Литература пастеризованного языка. Опять-таки покажется странным, что отчуждение не только не преодолено, но усугубилось.
Это отчуждение обоюдное.
Я упомянул о языке. Мы не можем пересоздавать язык, но мы можем издеваться над языком. Речь идёт об очевидном, удручающем упадке русского языка там, где на нём говорит весь народ. Блатная феня, язык подворотен – ещё недавно этими речениями кокетничали за интеллигентным столом, вроде того, как пресыщенный автор «Сатирикона» упивался жаргоном римских вольноотпущенников и черни. Теперь они обесценились, превратившись в общеупотребительную квази-нормативную речь. Инфляция привела к девальвации. Матерная лексика, этот особый, на свой лад очень выразительный, очень национальный и редкостно изобретательный языковый фонд, на наших глазах выродился, утратил свою экспрессию, а затем и семантику, превратился в систему междометий, в шаблонный набор слов-паразитов, если и сохранивших какое-то подобие смысла, то разве лишь в том, что они маркируют социальную общность участников разговора. (Жак Росси даёт оригинальное толкование словечка «бля»: Употребляется для украшения речи. Современный вариант – «блин».)

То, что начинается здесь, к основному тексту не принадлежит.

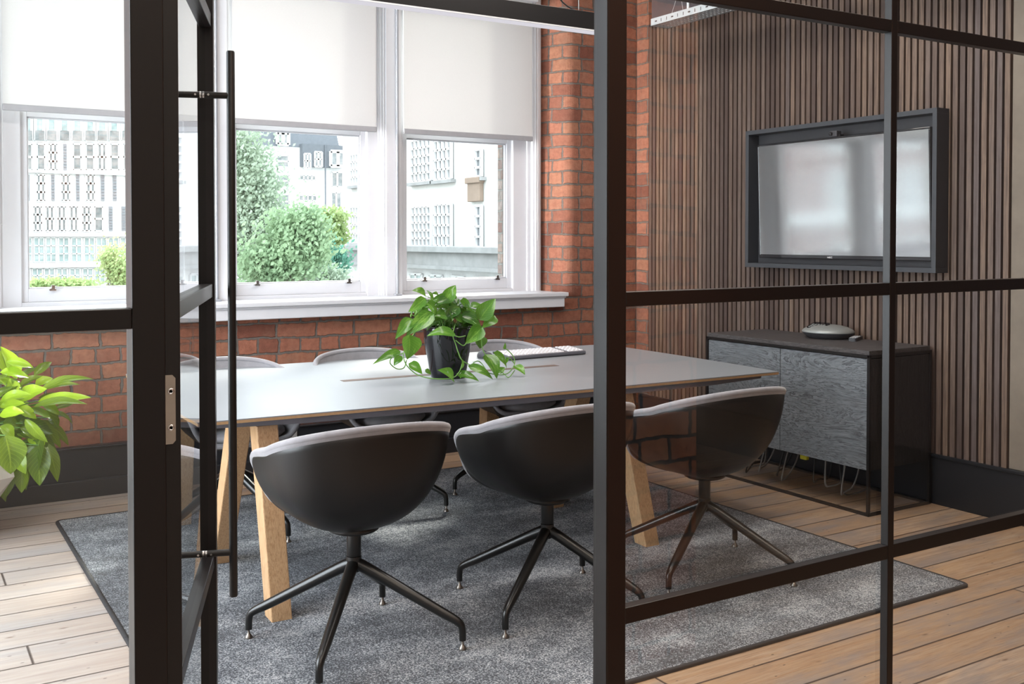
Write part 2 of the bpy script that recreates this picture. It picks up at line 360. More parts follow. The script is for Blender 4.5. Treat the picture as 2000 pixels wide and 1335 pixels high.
# ------------------------------------------------------------------ mesh helpers
class B:
    """collects shapes, builds one mesh object"""
    def __init__(s): s.v = []; s.f = []; s.mi = []; s.mats = []; s.sm = []; s.uv = {}; s.col = {}
    def mat(s, m):
        if m not in s.mats: s.mats.append(m)
        return s.mats.index(m)
    def add(s, vs, fs, m=None, smooth=False, uvs=None, shade=None):
        o = len(s.v); s.v += [Vector(v) for v in vs]; mi = s.mat(m) if m else 0
        for f in fs:
            if uvs: s.uv[len(s.f)] = [uvs[i] for i in f]
            if shade is not None: s.col[len(s.f)] = shade
            s.f.append([i+o for i in f]); s.mi.append(mi); s.sm.append(smooth)
        return s
    def box(s, x0, y0, z0, x1, y1, z1, m=None, mtx=None):
        vs = [(x, y, z) for z in (z0, z1) for y in (y0, y1) for x in (x0, x1)]
        if mtx: vs = [mtx @ Vector(v) for v in vs]
        return s.add(vs, [(0, 2, 3, 1), (4, 5, 7, 6), (0, 1, 5, 4), (2, 6, 7, 3), (0, 4, 6, 2), (1, 3, 7, 5)], m)
    def prism(s, pts, z0, z1, m=None, mtx=None):
        n = len(pts); vs = [(p[0], p[1], z0) for p in pts] + [(p[0], p[1], z1) for p in pts]
        if mtx: vs = [mtx @ Vector(v) for v in vs]
        return s.add(vs, [list(range(n))[::-1], list(range(n, 2*n))] + [(i, (i+1) % n, n+(i+1) % n, n+i) for i in range(n)], m)
    def loft(s, rings, m=None, smooth=True, cap=True, closed=True):
        n = len(rings[0]); vs = [p for r in rings for p in r]; fs = []
        for i in range(len(rings)-1):
            for j in range(n if closed else n-1):
                k = (j+1) % n; fs.append((i*n+j, i*n+k, (i+1)*n+k, (i+1)*n+j))
        s.add(vs, fs, m, smooth)
        if cap:
            s.add(rings[0], [list(range(n))[::-1]], m); s.add(rings[-1], [list(range(n))], m)
        return s
    def tube(s, pts, r, m=None, n=10, closed=False, ry=None, cap=True):
        pts = [Vector(p) for p in pts]; L = len(pts); rings = []
        rs = r if isinstance(r, (list, tuple)) else [r]*L
        up = Vector((0, 0, 1)); prev = None
        for i, p in enumerate(pts):
            if closed: t = pts[(i+1) % L] - pts[i-1]
            else: t = pts[min(i+1, L-1)] - pts[max(i-1, 0)]
            if t.length < 1e-9: t = Vector((0, 0, 1))
            t.normalize()
            if prev is None:
                a = t.cross(up)
                if a.length < .05: a = t.cross(Vector((1, 0, 0)))
            else: a = prev - t*prev.dot(t)
            a.normalize(); prev = a; b = t.cross(a)
            rings.append([p + a*math.cos(2*PI*k/n)*rs[i] + b*math.sin(2*PI*k/n)*rs[i]*(ry or 1) for k in range(n)])
        if closed: rings.append(rings[0]); cap = False
        return s.loft(rings, m, True, cap)
    def lathe(s, prof, cx=0, cy=0, m=None, n=32, smooth=True):
        rings = [[(cx+r*math.cos(2*PI*k/n), cy+r*math.sin(2*PI*k/n), z) for k in range(n)] for r, z in prof]
        return s.loft(rings, m, smooth, True)
    def build(s, name, m=None, parent=None, bevel=0, loc=None, autosmooth=False, seg=2):
        me = bpy.data.meshes.new(name)
        me.from_pydata([tuple(v) for v in s.v], [], s.f)
        mats = s.mats if s.mats else ([m] if m else [])
        for mm in mats: me.materials.append(MT[mm] if isinstance(mm, str) else mm)
        me.polygons.foreach_set('material_index', s.mi); me.polygons.foreach_set('use_smooth', s.sm)
        if s.uv:
            ul = me.uv_layers.new(name='UVMap')
            for p in me.polygons:
                if p.index in s.uv:
                    for li, u in zip(p.loop_indices, s.uv[p.index]): ul.data[li].uv = u
        if s.col:
            ca = me.color_attributes.new('shade', 'FLOAT_COLOR', 'CORNER')
            for p in me.polygons:
                c = s.col.get(p.index, .5)
                for li in p.loop_indices: ca.data[li].color = (c, c, c, 1)
        bm = bmesh.new(); bm.from_mesh(me)
        if not s.uv: bmesh.ops.recalc_face_normals(bm, faces=bm.faces)
        bm.to_mesh(me); bm.free(); me.update()
        o = bpy.data.objects.new(name, me); C.objects.link(o)
        if parent: o.parent = parent
        if loc is not None: o.location = loc
        if bevel:
            md = o.modifiers.new('bevel', 'BEVEL'); md.width = bevel; md.segments = seg; md.limit_method = 'ANGLE'; md.angle_limit = R(40)
            md.harden_normals = False
        return o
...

Нам хотят внушить: вот он, живой, всамделишный, современный народный язык. Литература не вправе его игнорировать.
Можно было бы говорить о культе плохописи, если бы те, кто плохо пишет, сознавали свою увечность. Языковая инвалидность российской прозы бросается в глаза: это захлестнувшая её вычурность, манерность, дурновкусие, жалкое безмыслие, невыносимое, до мучительной зевоты, многословие. Знание правильного значения слов слишком часто оказывается попросту неизвестным. По-видимому, пишущие не отдают себе отчёт в существовании различных и не допускающих беспорядочного смешения лексических слоёв, не чувствуют разницы между речью современной и архаической, между литературным языком и просторечием, общенародной речью и социолектами. Писатель, голос общественного слоя, который следует называть люмпен-интеллигенцией, хочет быть раскованным и современным, хочет вволю стебаться в текстах, благо великий и могучий русский язык весьма этому способствует («Знамя», 2005, 3), и вместе с тем показать, что и мы не лаптем щи хлебаем. Он груб и циничен, и тут же – псевдоучёная речь, плохо понятые специальные термины, модные западные имена, шикарные американизмы.